Getty Images / Sean Gallup

Autopilot-equipped Teslas are what’s called Level 2 automated vehicles on NHTSA’s scale. They’re more advanced than cars that merely include electronic stability control, for example, but fall short of Level 4 vehicles – that are designed to do everything a human driver can. Autopilot is semi-autonomous at best; the problem is that at least some of its users don’t understand that they aren’t supposed to be trusting the feature with their lives.

Bryant Walker Smith, a professor at the University of South Carolina School of Law, tells Inverse that each of those vehicle types has its own set of rules to follow.

“The way law applies to Tesla’s Autopilot is different from how law applies to Uber’s supervised automated driving, and it’s different from how law might apply to a truly driverless shuttle,” Smith says. “That matters because really the devil is in the details.”

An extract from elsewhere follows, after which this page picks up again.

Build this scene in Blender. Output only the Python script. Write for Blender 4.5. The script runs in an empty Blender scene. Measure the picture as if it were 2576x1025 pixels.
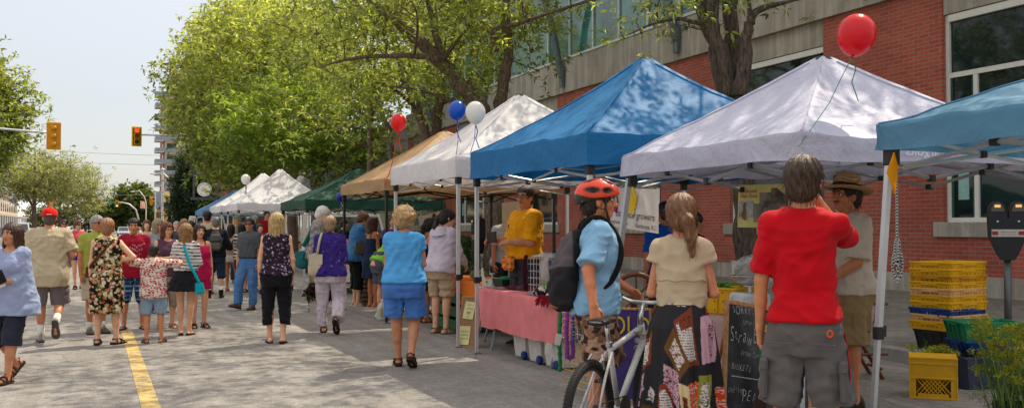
import bpy, bmesh, math, random
import numpy as np
from mathutils import Vector, Matrix, noise
random.seed(7); RNG = np.random.default_rng(7)
sc = bpy.context.scene
col = sc.collection
rad = math.radians
# ------------------------------------------------------------------ camera
YAW, PITCH, FPX, CAMZ = rad(23.0), rad(1.36), 2450.0, 1.5
cam = bpy.data.cameras.new('camera'); cam_o = bpy.data.objects.new('camera', cam); col.objects.link(cam_o)
cam.sensor_width = 36; cam.lens = 36*FPX/2576; cam.clip_start = .05; cam.clip_end = 20000
cam_o.location = (0, 0, CAMZ); cam_o.rotation_euler = (math.pi/2+PITCH, 0, -YAW)
sc.camera = cam_o
CR = np.array([math.cos(YAW), -math.sin(YAW), 0]); CF = np.array([math.sin(YAW)*math.cos(PITCH), math.cos(YAW)*math.cos(PITCH), math.sin(PITCH)])
CU = np.cross(CR, CF)
C0 = np.array([0, 0, CAMZ])
def ray(u, v): return CF+CR*(u-1288)/FPX+CU*(512.5-v)/FPX
def gp(u, v, z=0.):                       # point where the sight line meets height z
    r = ray(u, v); return C0+r*((z-CAMZ)/r[2])
def pd(u, v, d): return C0+ray(u, v)*d    # point at depth d
def pX(u, v, X):                          # point on the plane x = X
    r = ray(u, v); return C0+r*(X/r[0])
def onY(u, Y):                            # ground x where sight column u meets y = Y
    r = ray(u, 570); return r[0]/r[1]*Y
# ------------------------------------------------------------------ object helpers
def link(o, parent=None):
    col.objects.link(o)
    if parent is not None: o.parent = parent
    return o
def tag(o, label, cat, group=None):
    o['label'] = label; o['category'] = cat
    if group: o['group'] = group
    return o
def thing(name, label, cat, loc=(0, 0, 0), rz=0., group=None):
    o = bpy.data.objects.new(name, None); o.empty_display_size = .1; link(o)
    o.location = tuple(float(a) for a in loc); o.rotation_euler = (0, 0, rz)
    return tag(o, label, cat, group)
def struct(o): o['kind'] = 'structure'; return o
def copy_tree(o, parent=None):
    c = o.copy(); col.objects.link(c)
    if parent is not None: c.parent = parent
    for ch in list(o.children): copy_tree(ch, c)
    return c
# ------------------------------------------------------------------ mesh builder
class MB:
    def __init__(s): s.v = []; s.n = 0; s.cnt = []; s.idx = []; s.mi = []; s.col = []
    def add(s, v, faces, m=0, c=None):
        v = np.asarray(v, float).reshape(-1, 3)
        if isinstance(faces, np.ndarray):
            s.cnt.append(np.full(len(faces), faces.shape[1], int)); s.idx.append(faces.reshape(-1)+s.n); s.mi.append(np.full(len(faces), m, int))
        else:
            s.cnt.append(np.array([len(f) for f in faces], int)); s.idx.append(np.array([i for f in faces for i in f], int)+s.n); s.mi.append(np.full(len(faces), m, int))
        if c is None: c = np.ones((len(v), 3))
        c = np.broadcast_to(np.asarray(c, float), (len(v), 3)); s.col.append(c)
        s.v.append(v); s.n += len(v); return s
    def box(s, lo, hi, m=0, M=None, c=None):
        (a, b, e), (f, g, h) = lo, hi
        v = np.array([(a,b,e),(f,b,e),(f,g,e),(a,g,e),(a,b,h),(f,b,h),(f,g,h),(a,g,h)], float)
        if M is not None: v = xf(M, v)
        return s.add(v, np.array([(0,3,2,1),(4,5,6,7),(0,1,5,4),(1,2,6,5),(2,3,7,6),(3,0,4,7)]), m, c)
    def bbox(s, lo, hi, bev=.01, m=0, M=None, c=None):   # box with chamfered edges
        lo = np.array(lo, float); hi = np.array(hi, float); b = min(bev, .45*float(np.min(hi-lo)))
        pts = []; key = {}
        for sx in (0, 1):
            for sy in (0, 1):
                for sz in (0, 1):
                    S = (sx, sy, sz); base = np.where(S, hi, lo); ins = np.where(S, -b, b)
                    for ax in range(3):
                        p = base+ins; p[ax] = base[ax]; key[(S, ax)] = len(pts); pts.append(p)
        F = []
        for ax in range(3):
            o1, o2 = (ax+1) % 3, (ax+2) % 3
            for sd in (0, 1):
                q = []
                for (i, j) in ((0,0),(1,0),(1,1),(0,1)):
                    S = [0,0,0]; S[ax] = sd; S[o1] = i; S[o2] = j; q.append(key[(tuple(S), ax)])
                F.append(q if sd else q[::-1])
            for (i, j) in ((0,0),(1,0),(1,1),(0,1)):      # edges along ax
                A = [0,0,0]; A[o1] = i; A[o2] = j; B = list(A); A[ax] = 0; B[ax] = 1
                q = [key[(tuple(A), o1)], key[(tuple(B), o1)], key[(tuple(B), o2)], key[(tuple(A), o2)]]
                F.append(q if (i == j) else q[::-1])
        for S in [(a, b_, c_) for a in (0,1) for b_ in (0,1) for c_ in (0,1)]:
            t = [key[(S, 0)], key[(S, 1)], key[(S, 2)]]
            F.append(t if sum(S) % 2 else t[::-1])
        v = np.array(pts)
        if M is not None: v = xf(M, v)
        return s.add(v, F, m, c)
    def tube(s, pts, r, n=8, m=0, cap=True, c=None, flat=1., closed=False):
        P = np.asarray(pts, float); k = len(P); r = np.broadcast_to(np.asarray(r, float), (k,))
        if closed: T = np.roll(P, -1, 0)-np.roll(P, 1, 0)
        else: T = np.gradient(P, axis=0) if k > 2 else np.repeat((P[1:]-P[:1]), 2, 0)
        T /= np.linalg.norm(T, axis=1)[:, None]+1e-12
        up = np.array([0, 0, 1.]) if abs(T[0][2]) < .9 else np.array([1., 0, 0])
        N = np.cross(up, T[0]); N /= np.linalg.norm(N); rings = []
        a = np.linspace(0, 2*math.pi, n, endpoint=False)
        for i in range(k):
            N = N-T[i]*N.dot(T[i]); N /= np.linalg.norm(N)+1e-12; B = np.cross(T[i], N)
            rings.append(P[i]+r[i]*(np.cos(a)[:, None]*N+flat*np.sin(a)[:, None]*B))
        V = np.concatenate(rings); i = np.arange(k if closed else k-1)[:, None]; j = np.arange(n)[None]
        a0 = i*n+j; a1 = i*n+(j+1) % n; b0 = ((i+1) % k)*n+j; b1 = ((i+1) % k)*n+(j+1) % n
        s.add(V, np.stack([a0, a1, b1, b0], -1).reshape(-1, 4), m, c)
        if cap and not closed:
            s.cnt.append(np.array([n, n])); s.idx.append(np.concatenate([np.arange(n)[::-1], np.arange(n)+(k-1)*n])+s.n-len(V)); s.mi.append(np.array([m, m]))
        return s
    def lathe(s, prof, n=16, m=0, M=None, c=None, cap=True):   # prof: (r, z)
        a = np.linspace(0, 2*math.pi, n, endpoint=False); k = len(prof)
        V = np.array([(r*math.cos(t), r*math.sin(t), z) for r, z in prof for t in a])
        if M is not None: V = xf(M, V)
        i = np.arange(k-1)[:, None]; j = np.arange(n)[None]
        s.add(V, np.stack([i*n+j, i*n+(j+1) % n, (i+1)*n+(j+1) % n, (i+1)*n+j], -1).reshape(-1, 4), m, c)
        if cap: s.cnt.append(np.array([n, n])); s.idx.append(np.concatenate([np.arange(n)[::-1], np.arange(n)+(k-1)*n])+s.n-len(V)); s.mi.append(np.array([m, m]))
        return s
    def ell(s, ctr, r, n=14, m=0, M=None, c=None):
        k = max(5, n//2); r = np.broadcast_to(np.asarray(r, float), (3,))
        th = np.linspace(.02, math.pi-.02, k); a = np.linspace(0, 2*math.pi, n, endpoint=False)
        V = np.array([(math.sin(t)*math.cos(p)*r[0], math.sin(t)*math.sin(p)*r[1], -math.cos(t)*r[2]) for t in th for p in a])
        if M is not None: V = xf(M, V)
        V = V+np.asarray(ctr, float); i = np.arange(k-1)[:, None]; j = np.arange(n)[None]
        s.add(V, np.stack([i*n+j, i*n+(j+1) % n, (i+1)*n+(j+1) % n, (i+1)*n+j], -1).reshape(-1, 4), m, c)
        s.cnt.append(np.array([n, n])); s.idx.append(np.concatenate([np.arange(n)[::-1], np.arange(n)+(k-1)*n])+s.n-len(V)); s.mi.append(np.array([m, m]))
        return s
    def grid(s, G, m=0, c=None, wrap=False):   # G: (a, b, 3) array
        a, b = G.shape[:2]; i = np.arange(a-1)[:, None]; j = np.arange(b if wrap else b-1)[None]
        s.add(G.reshape(-1, 3), np.stack([i*b+j, i*b+(j+1) % b, (i+1)*b+(j+1) % b, (i+1)*b+j], -1).reshape(-1, 4), m, c); return s
    def poly(s, pts, m=0, c=None): return s.add(pts, [list(range(len(pts)))], m, c)
    def prism(s, poly2, h, M, m=0, c=None):    # extrude 2-D outline (x, z) along y by h
        n = len(poly2); V = np.array([(x, 0, z) for x, z in poly2]+[(x, h, z) for x, z in poly2], float); V = xf(M, V)
        F = [list(range(n)), list(range(n, 2*n))[::-1]]+[[i, i+n, (i+1) % n+n, (i+1) % n] for i in range(n)]
        return s.add(V, F, m, c)
    def obj(s, name, mats, parent=None, smooth=False, vcol=False, loc=None, bevel=None):
        me = bpy.data.meshes.new(name); V = np.concatenate(s.v); cnt = np.concatenate(s.cnt); idx = np.concatenate(s.idx)
        me.vertices.add(len(V)); me.vertices.foreach_set('co', V.astype(np.float32).ravel())
        me.loops.add(len(idx)); me.loops.foreach_set('vertex_index', idx.astype(np.int32))
        me.polygons.add(len(cnt)); st = np.concatenate([[0], np.cumsum(cnt)[:-1]])
        me.polygons.foreach_set('loop_start', st.astype(np.int32))
        if isinstance(mats, (list, tuple)):
            for q in mats: me.materials.append(q)
        else: me.materials.append(mats)
        me.polygons.foreach_set('material_index', np.concatenate(s.mi).astype(np.int32))
        me.polygons.foreach_set('use_smooth', np.full(len(cnt), bool(smooth)))
        if vcol:
            at = me.color_attributes.new('Col', 'FLOAT_COLOR', 'POINT')
            C = np.concatenate(s.col); at.data.foreach_set('color', np.concatenate([C, np.ones((len(C), 1))], 1).astype(np.float32).ravel())
        me.update(calc_edges=True); me.validate()
        if smooth == 'auto':
            me.set_sharp_from_angle(angle=rad(38))
        o = bpy.data.objects.new(name, me); link(o, parent)
        if loc is not None: o.location = tuple(float(a) for a in loc)
        return o
def xf(M, v):
    A = np.array(M); return v@A[:3, :3].T+A[:3, 3]
def TR(x=0, y=0, z=0): return Matrix.Translation((x, y, z))
def RZ(a): return Matrix.Rotation(a, 4, 'Z')
def RX(a): return Matrix.Rotation(a, 4, 'X')
def RY(a): return Matrix.Rotation(a, 4, 'Y')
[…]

Smith published a paper in 2012 called “Automated Vehicles Are Probably Legal in the United States.” In it, he explained that driving laws don’t prohibit self-driving cars, which means they are legal. (“In the U.S. we start with a presumption of legality,” he notes. “Things are legal unless they’re explicitly illegal, not the other way around”).

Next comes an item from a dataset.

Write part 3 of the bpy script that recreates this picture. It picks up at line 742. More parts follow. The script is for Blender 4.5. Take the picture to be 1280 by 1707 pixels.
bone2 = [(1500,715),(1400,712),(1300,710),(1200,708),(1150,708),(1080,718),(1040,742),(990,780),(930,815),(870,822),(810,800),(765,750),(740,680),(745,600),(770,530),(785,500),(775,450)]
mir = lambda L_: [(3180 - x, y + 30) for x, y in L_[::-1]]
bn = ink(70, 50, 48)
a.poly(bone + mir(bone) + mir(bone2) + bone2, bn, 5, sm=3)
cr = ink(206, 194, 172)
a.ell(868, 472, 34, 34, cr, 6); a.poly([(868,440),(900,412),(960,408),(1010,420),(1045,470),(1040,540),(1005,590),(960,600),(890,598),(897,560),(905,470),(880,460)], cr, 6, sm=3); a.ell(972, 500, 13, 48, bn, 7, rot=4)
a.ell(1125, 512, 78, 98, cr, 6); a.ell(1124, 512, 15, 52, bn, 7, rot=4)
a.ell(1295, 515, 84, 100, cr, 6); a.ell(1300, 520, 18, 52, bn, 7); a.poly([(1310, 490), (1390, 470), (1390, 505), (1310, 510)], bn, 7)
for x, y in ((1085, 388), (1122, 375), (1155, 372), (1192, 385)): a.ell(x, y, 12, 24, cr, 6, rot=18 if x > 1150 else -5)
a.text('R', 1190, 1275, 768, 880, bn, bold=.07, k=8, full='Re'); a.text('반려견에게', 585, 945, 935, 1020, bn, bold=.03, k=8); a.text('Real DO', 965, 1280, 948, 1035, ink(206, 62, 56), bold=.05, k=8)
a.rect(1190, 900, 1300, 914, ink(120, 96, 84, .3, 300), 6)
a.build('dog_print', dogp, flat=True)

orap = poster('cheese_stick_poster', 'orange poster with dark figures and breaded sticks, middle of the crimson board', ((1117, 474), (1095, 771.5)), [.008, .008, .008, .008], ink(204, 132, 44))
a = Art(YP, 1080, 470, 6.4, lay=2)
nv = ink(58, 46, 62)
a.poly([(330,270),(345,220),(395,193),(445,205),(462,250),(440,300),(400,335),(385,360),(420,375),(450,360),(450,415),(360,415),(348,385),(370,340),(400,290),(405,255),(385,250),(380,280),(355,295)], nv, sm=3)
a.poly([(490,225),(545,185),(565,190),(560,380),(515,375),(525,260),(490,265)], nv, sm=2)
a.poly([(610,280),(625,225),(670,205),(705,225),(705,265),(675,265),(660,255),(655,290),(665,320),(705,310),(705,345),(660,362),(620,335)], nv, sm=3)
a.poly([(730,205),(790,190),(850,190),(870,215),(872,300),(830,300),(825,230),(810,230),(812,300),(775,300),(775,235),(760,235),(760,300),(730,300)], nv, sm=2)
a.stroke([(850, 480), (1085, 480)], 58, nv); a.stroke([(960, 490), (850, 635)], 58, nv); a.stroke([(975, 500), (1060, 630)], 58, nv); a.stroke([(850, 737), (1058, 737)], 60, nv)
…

This means companies like Ford, Uber, and Google (its prototype above) can test their autonomous vehicles without breaking the law. The problem arises when it’s time for these vehicles to be deployed on a massive scale – especially when consumers don’t know the difference between the autonomous vehicles these companies intend to build and Tesla’s Autopilot.

In a survey of 1,832 U.S. drivers – conducted to learn how consumers feel about self-driving vehicles – AAA found that 75 percent would be afraid to ride in an automated vehicle. But 61 percent said they want semi-autonomous tools like automatic emergency braking in their next car.

So there’s a difference between semi-autonomous and fully autonomous vehicles, and consumers can sense the distinction. Yet features like Autopilot have led to multiple crashes because many overestimate the system’s capabilities, sometimes after confusion about what the technology can actually do.

But when experts think about truly self-driving cars — Level 4 stuff — they question whether the technology is ready for regulators to form policy. Lawmakers could be putting the self-driving cart before the horse, as it were.

UC Berkeley transportation expert Steven Shladover, who also advises California’s Department of Motor Vehicles on self-driving vehicles, estimates that Level 4 tech needs another five to 10 years of work.

“Level 5 automated vehicles, which would be capable of driving under the full range of road, traffic and weather conditions in which people drive today, are much further in the future,” Shladover tells Inverse, adding it will likely be about 60 years until Level 5.

He says “massive scale usage” of those Level 5 self-driving cars may never become a reality, given the technical challenges.

How is the government supposed to regulate theoretical technologies? The NHTSA doesn’t merely have to solve problems like the fatal Autopilot crash – it also has to envision the future and create guidelines that address potential issues without stunting innovation.

It’s clear there are no easy answers with self-driving car laws. At this point, lawmakers are just waiting for tech companies to give them some kind of guidance for the expectant future, forcing them to be reactive instead of proactive in this field.

“When companies showcase systems that are ready, that will change the system pretty dramatically,” Smith says. “But those systems just aren’t there yet.”

More crashes like Brown’s will happen. But the hope is that staying hands-off may allow companies to improve autonomous vehicles so they can help save lives. Smith offers this simplification: They were like airbags, imperfect at introduction, but now they generally work perfectly.

“Were going to see the same dynamic in automated driving,” he says. “There are going to be some tragedies. The hope is that the number of people saved is going to outrank the number of people harmed.”